Eppure, a conti fatti, non siamo soli, Ci sono decine di NPCs ad aspettarci, alcuni per svelarci dettagli sulla trama, altre per indirizzarci verso quest e sub-quest, altri semplicemente per fare numero. Certo che, in Fallout 3, la sensazione di essere parte integrante di uno sparuto gruppo di (s)fortunati sopravvissuti è davvero ben ricreata. E così, dell’anno del Signore 2277, cose come cercare il proprio padre – misteriosamente scomparso – o sventare le trame politiche degli “sciacalli” del dopo-catastrofe diventano interesi tutto sommato secondari di fronte alle miriadi di possibilità offerte da un esaltante gameplay.
Tantopiù che, in Fallout 3, si ha quasi paura di andare avanti, di perdere qualche dettaglio dell’intrigante storia, di non esplorare qualche luogo che potrebbe essere foriero di nuove rivelazioni. E’ il classico “panico da RPG”, in cui ci si augura sempre di scegliere il path secondario in modo da completare le varie sub-quest e poi ritornare sul sentiero principale. Ma state tranquilli che, anche una volta arrivati alla fine, verrete assaliti dal desiderio di ricominciare, cambiando le vostre scelte e, con loro, anche il destino del protagonista. Fortuna che il gioco, per quanto vasto, non è dispersivo né lascia il giocatore privo di indizi su come proseguire.
Certo, per quanto liberi, avremo comunque un’etica cui attenerci durante il gioco. Vedere il karma che crolla a picco dopo aver compiuto un’azone spregevole non è proprio il massimo, ma l’importante sarà acquisire una propria identità in base alla quale cambierà il modo in cui gli NPCs interagiranno con noi. Le scelte fatte si ripercuoteranno inevitabilmente sul finale, arricchito da una pletora di ending-scenes diverse a seconda delle quest che avremp portato a compimento; un’ulteriore incentivo alla rigiocabilità, già “gonfiata” dall’eccelsa qualità del titolo.
Quanto alle fasi di gioco vero e proprio, potremo scegliere tra una cinematografica inquadratura in terza persona e una, più immersiva, in prima; certo è che, durante i combattimenti, sarà pressoché inevitabile passare all’inquadratura in soggettiva, ed ecco che ci troveremo per le mani una specie di FPS dalla profondità notevole; di fatto, comunque, spesso ripudieremo l’azione dura e pura per ripiegare sul VATS (Vault-Tec Assisted Targeting System), un sistema, alimentato da action points, di puntamento automatico di specifiche parti del corpo del nemico; In questi frangenti il gioco mostra un tasso gore inaspettato, con arti smembrati che volano e fiotti di sangue a iosa.
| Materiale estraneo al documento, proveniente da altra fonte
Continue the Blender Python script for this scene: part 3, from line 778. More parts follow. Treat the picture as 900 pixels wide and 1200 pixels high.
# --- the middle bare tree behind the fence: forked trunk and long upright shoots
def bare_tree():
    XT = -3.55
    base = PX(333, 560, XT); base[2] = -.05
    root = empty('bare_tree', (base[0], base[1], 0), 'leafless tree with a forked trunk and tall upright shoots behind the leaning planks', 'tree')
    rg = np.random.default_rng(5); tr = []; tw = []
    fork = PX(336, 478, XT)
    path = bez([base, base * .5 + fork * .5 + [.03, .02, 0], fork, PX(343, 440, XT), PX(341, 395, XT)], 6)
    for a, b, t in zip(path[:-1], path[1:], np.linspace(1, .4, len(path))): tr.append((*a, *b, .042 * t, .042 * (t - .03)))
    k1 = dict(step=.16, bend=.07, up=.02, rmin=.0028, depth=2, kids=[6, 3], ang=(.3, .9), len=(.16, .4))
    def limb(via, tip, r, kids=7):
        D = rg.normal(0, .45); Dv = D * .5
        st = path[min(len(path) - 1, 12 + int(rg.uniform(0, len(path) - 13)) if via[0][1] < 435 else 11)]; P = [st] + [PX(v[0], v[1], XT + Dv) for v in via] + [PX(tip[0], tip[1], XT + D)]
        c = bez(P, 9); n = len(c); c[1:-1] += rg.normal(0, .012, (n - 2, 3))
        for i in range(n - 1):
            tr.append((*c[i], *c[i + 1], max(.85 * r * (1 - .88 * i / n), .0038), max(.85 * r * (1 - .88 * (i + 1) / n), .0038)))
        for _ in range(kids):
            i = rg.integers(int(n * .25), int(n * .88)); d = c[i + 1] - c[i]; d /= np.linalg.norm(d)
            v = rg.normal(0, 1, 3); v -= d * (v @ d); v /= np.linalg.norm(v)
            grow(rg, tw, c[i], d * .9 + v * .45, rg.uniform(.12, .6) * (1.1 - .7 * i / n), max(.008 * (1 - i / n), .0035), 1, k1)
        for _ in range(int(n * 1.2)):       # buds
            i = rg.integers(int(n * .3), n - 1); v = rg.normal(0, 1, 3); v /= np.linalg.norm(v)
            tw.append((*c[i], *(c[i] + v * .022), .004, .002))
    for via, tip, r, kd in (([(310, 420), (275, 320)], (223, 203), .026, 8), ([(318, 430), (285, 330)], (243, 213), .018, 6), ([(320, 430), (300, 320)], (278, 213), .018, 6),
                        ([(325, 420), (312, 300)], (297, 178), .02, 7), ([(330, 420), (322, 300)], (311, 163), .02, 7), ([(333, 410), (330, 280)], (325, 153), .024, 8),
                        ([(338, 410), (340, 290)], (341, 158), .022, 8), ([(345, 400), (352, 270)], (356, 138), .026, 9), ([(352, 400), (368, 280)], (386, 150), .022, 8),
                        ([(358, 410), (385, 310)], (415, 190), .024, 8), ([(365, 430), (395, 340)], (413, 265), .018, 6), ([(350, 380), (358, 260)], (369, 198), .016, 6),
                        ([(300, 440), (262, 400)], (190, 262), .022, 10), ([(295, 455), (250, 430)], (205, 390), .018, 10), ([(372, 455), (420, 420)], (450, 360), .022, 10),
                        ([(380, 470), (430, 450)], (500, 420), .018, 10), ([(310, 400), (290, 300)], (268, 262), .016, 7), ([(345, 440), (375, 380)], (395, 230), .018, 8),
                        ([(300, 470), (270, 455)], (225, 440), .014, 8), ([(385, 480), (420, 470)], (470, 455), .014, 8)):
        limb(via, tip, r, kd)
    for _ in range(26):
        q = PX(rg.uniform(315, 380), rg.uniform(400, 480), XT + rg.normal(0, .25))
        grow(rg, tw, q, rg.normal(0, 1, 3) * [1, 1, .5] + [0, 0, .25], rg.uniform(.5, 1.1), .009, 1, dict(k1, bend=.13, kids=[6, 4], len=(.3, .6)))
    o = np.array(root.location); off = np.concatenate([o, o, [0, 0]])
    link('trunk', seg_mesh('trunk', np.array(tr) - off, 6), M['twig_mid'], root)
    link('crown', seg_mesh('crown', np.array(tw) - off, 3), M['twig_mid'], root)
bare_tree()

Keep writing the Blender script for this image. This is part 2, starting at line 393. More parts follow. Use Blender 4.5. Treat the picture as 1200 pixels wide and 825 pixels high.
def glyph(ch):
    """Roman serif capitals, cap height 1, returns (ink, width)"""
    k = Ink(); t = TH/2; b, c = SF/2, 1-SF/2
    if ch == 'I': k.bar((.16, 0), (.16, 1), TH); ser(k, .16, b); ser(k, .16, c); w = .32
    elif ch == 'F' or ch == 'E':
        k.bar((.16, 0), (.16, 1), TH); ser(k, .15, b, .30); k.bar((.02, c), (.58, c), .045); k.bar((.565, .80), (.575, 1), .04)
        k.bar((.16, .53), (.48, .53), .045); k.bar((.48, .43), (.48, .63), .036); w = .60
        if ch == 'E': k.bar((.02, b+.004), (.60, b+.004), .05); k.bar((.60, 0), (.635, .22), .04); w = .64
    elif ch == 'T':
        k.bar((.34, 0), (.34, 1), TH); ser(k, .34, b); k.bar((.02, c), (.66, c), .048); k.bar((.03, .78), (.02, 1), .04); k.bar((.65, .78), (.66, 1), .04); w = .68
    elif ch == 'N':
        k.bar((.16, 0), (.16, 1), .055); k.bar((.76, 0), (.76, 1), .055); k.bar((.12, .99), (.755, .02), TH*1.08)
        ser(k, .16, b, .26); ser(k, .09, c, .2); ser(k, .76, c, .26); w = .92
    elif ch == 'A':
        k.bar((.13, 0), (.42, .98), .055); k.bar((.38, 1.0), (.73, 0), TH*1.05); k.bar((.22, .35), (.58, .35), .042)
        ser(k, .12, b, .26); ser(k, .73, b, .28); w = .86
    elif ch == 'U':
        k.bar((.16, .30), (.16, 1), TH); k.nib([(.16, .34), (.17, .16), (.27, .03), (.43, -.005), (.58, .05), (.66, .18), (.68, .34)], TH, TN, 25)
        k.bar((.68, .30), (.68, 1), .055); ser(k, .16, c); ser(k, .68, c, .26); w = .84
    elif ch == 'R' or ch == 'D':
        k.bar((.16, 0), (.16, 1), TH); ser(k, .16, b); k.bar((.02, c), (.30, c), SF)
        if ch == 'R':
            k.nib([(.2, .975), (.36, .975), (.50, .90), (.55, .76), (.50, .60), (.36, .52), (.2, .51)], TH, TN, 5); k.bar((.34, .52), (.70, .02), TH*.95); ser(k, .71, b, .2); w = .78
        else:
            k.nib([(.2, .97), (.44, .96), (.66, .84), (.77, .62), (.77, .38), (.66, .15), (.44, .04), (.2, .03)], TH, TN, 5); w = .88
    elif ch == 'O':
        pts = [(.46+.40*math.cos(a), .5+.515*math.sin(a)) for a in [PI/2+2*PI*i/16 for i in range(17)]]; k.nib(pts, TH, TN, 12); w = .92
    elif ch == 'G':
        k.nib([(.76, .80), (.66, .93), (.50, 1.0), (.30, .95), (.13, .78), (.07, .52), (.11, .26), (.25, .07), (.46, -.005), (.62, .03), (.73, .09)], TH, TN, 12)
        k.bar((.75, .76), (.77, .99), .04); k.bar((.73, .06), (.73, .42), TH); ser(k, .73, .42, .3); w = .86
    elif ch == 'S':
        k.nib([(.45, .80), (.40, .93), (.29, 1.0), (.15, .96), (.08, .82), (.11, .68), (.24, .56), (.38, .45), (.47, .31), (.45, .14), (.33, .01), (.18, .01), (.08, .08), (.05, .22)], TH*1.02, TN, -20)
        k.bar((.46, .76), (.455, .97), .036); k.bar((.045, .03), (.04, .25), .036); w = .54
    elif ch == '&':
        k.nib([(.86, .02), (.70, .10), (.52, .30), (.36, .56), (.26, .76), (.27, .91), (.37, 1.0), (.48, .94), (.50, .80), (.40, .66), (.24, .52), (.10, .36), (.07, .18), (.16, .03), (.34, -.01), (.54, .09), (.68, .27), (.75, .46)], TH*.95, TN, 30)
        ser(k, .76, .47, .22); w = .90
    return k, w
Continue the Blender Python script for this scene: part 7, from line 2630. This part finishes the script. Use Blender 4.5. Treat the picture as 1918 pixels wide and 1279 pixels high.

In tutto questo, un plauso particolare va al comparto tecnico, semplicemente micidiale. Tutto, dalle ambientazione ai modelli delle creature, umane e non, denota una notevole cura ed abbondanza di poligoni. I programmatori Bethesda si sono spesi non poco per ricreare una perfetta atmosfera post-apocalittica, che per quanto collocata nel futuro riecheggia i miti dell’America del secondo dopoguerra. Ottimi gli effetti, corposi ed appropriati, ed evocative le musiche, perfettamente calzanti con l’ambientazione.
Bottom Line: Fallout 3 è il modello perfetto di RPG “alla occidentale”. Oltre a questo, è un gioco impeccabile sotto il profilo del gameplay, equilibrato e vario, e dal punto di vista tecnico, a dir poco ammaliante. Ode a Bethesda per aver ridato vita ad un franchise da anni morto e sepolto, e per aver prodotto, con ogni probabilità, il miglior titolo che possiate desiderare questo Natale.